WORK INSTRUCTIONS: Below, find each line holding "from" and state how many there are, using the number alone.

Scene modeling code data
★ ★ ★ ★ ★ ★ ★
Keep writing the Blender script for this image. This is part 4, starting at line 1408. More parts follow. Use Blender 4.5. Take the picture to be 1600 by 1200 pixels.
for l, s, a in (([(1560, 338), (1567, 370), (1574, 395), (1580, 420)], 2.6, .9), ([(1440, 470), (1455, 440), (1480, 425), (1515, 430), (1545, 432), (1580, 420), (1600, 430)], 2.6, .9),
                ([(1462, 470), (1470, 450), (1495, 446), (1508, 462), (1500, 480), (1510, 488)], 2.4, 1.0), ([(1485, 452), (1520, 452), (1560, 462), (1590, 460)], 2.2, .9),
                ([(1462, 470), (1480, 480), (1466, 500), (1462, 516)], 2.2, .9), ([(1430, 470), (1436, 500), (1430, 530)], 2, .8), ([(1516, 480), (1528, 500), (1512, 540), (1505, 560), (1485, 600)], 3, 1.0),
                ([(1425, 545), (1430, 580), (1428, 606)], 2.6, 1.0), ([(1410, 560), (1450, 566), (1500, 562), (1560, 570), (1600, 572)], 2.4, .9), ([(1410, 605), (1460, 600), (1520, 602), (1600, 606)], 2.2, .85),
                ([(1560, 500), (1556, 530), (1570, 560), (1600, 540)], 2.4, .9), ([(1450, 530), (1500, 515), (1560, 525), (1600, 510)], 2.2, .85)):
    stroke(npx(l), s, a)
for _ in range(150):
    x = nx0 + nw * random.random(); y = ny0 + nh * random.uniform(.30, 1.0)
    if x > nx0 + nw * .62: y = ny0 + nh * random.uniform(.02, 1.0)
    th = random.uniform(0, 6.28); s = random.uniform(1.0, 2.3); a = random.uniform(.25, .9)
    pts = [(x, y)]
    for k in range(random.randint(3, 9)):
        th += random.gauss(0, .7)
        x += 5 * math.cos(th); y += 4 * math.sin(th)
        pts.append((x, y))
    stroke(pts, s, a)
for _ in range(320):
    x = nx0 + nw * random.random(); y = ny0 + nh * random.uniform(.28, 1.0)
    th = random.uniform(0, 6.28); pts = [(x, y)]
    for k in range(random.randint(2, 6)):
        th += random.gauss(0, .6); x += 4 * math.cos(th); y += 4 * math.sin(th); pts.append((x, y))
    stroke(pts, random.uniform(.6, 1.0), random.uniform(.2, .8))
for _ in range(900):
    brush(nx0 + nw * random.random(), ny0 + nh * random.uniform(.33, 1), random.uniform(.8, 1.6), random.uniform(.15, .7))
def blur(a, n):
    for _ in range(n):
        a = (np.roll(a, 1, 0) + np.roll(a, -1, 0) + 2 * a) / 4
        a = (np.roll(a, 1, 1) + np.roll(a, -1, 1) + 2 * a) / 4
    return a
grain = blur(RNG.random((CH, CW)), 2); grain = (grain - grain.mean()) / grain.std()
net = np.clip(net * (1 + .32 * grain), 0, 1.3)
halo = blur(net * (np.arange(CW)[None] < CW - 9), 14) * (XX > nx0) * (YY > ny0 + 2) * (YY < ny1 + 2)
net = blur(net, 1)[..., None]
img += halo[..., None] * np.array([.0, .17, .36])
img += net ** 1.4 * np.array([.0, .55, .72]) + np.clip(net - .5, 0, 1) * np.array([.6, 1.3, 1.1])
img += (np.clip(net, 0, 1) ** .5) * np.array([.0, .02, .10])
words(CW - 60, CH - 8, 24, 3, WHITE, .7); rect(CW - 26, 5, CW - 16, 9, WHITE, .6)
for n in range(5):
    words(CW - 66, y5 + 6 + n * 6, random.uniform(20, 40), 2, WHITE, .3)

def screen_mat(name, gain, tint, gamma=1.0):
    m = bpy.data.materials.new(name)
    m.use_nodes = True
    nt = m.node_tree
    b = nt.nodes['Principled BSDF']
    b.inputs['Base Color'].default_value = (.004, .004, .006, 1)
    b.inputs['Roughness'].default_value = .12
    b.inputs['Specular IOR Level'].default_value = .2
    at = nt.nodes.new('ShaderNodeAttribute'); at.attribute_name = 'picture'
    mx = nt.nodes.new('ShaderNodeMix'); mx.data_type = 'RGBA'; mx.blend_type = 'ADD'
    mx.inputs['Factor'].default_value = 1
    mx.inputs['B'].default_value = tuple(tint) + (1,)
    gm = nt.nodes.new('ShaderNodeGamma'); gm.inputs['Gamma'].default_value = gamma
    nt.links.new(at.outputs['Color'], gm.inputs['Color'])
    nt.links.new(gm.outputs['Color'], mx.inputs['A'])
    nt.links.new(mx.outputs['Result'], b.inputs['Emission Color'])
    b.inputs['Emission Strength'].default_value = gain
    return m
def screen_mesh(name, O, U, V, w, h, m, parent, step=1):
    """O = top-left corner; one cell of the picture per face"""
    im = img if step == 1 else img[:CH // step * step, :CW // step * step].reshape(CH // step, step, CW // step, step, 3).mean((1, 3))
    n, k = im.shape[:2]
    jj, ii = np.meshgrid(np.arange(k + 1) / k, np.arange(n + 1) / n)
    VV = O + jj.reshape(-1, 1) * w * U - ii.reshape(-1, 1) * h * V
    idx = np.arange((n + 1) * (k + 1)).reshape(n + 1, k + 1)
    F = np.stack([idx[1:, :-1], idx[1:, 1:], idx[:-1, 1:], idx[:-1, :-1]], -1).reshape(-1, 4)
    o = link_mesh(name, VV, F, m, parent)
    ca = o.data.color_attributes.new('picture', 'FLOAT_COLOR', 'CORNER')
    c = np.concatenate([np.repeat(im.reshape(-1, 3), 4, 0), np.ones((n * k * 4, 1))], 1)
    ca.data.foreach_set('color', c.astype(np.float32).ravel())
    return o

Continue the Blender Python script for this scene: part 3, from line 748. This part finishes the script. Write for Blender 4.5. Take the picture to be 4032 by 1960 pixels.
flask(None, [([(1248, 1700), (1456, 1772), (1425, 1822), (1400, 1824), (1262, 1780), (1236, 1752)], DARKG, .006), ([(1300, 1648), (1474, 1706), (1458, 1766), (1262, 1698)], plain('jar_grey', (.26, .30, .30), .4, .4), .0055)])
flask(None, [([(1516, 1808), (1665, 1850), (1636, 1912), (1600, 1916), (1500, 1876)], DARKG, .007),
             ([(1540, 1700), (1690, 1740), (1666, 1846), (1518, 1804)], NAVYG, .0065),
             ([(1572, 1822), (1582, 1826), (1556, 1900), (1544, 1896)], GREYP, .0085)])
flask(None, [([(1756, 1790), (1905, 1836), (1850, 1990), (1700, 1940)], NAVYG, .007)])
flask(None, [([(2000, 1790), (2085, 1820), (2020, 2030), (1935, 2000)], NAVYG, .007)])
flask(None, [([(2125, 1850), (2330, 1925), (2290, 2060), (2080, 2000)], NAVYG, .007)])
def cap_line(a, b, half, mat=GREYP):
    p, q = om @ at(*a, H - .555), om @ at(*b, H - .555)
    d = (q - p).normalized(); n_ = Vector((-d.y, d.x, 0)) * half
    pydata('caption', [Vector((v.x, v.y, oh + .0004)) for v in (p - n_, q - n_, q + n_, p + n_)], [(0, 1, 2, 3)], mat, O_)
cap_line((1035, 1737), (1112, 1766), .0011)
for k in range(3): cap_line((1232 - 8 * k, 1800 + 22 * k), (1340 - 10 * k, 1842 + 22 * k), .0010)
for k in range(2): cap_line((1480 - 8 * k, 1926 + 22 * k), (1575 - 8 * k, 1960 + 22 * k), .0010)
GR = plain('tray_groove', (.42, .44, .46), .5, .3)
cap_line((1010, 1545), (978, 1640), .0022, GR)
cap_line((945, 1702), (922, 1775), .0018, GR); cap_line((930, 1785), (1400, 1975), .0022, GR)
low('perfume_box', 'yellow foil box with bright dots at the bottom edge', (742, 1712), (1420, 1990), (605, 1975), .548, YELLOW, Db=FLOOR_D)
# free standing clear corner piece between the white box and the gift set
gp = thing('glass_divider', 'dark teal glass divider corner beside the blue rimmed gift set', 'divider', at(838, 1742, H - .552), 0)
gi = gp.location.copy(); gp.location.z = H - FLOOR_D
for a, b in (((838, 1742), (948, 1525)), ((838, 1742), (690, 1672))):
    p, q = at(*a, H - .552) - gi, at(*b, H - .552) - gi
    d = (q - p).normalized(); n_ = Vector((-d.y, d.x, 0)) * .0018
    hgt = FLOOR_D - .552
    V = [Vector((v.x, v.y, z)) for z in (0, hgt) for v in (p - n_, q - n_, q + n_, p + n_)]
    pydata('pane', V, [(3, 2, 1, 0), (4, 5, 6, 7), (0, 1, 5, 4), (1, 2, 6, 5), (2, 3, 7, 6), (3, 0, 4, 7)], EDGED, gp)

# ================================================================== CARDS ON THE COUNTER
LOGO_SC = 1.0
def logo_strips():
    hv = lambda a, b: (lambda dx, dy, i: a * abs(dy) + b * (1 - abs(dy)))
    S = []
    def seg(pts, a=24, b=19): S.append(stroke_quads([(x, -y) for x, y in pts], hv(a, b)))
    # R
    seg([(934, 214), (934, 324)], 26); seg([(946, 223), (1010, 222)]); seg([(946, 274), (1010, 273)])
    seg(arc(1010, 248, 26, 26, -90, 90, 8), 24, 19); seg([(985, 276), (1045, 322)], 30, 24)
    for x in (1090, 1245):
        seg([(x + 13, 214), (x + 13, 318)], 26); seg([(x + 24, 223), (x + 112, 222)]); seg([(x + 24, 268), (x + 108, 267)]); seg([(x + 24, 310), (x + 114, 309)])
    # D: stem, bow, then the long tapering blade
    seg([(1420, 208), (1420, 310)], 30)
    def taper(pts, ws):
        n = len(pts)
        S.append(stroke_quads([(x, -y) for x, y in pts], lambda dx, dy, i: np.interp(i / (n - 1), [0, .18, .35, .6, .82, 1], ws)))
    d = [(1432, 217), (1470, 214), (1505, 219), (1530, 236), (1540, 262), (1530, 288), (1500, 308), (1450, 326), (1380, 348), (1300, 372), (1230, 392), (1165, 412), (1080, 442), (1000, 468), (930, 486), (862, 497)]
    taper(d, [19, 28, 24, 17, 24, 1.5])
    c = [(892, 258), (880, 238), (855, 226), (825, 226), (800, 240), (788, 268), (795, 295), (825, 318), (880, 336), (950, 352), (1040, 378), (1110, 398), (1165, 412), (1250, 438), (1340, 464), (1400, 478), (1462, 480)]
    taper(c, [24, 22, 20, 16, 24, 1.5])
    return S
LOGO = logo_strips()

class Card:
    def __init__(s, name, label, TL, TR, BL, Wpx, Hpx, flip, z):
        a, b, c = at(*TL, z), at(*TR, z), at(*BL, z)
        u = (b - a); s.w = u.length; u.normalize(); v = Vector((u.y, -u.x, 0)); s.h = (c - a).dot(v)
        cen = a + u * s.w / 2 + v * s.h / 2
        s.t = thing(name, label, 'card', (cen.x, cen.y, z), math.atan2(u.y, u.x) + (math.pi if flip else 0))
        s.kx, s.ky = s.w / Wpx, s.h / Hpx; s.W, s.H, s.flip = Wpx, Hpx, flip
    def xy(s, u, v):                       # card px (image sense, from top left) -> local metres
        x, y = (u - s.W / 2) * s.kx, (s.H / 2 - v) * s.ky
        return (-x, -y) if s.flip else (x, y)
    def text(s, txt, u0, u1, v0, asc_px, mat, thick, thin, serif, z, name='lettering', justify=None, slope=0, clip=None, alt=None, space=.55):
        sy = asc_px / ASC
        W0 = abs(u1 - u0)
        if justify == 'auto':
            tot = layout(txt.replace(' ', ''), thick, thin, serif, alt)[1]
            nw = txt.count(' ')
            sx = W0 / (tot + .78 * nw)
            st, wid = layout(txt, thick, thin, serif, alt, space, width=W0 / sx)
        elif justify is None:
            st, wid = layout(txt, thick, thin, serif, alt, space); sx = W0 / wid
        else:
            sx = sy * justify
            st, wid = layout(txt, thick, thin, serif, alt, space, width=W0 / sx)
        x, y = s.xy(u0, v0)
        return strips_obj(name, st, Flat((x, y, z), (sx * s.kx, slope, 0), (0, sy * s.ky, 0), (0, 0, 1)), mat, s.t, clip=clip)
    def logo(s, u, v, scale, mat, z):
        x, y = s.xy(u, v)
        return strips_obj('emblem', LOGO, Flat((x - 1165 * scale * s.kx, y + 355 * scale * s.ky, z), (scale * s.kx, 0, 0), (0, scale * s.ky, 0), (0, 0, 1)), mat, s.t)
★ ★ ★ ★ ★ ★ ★
EXERCISE RESPONSE: 2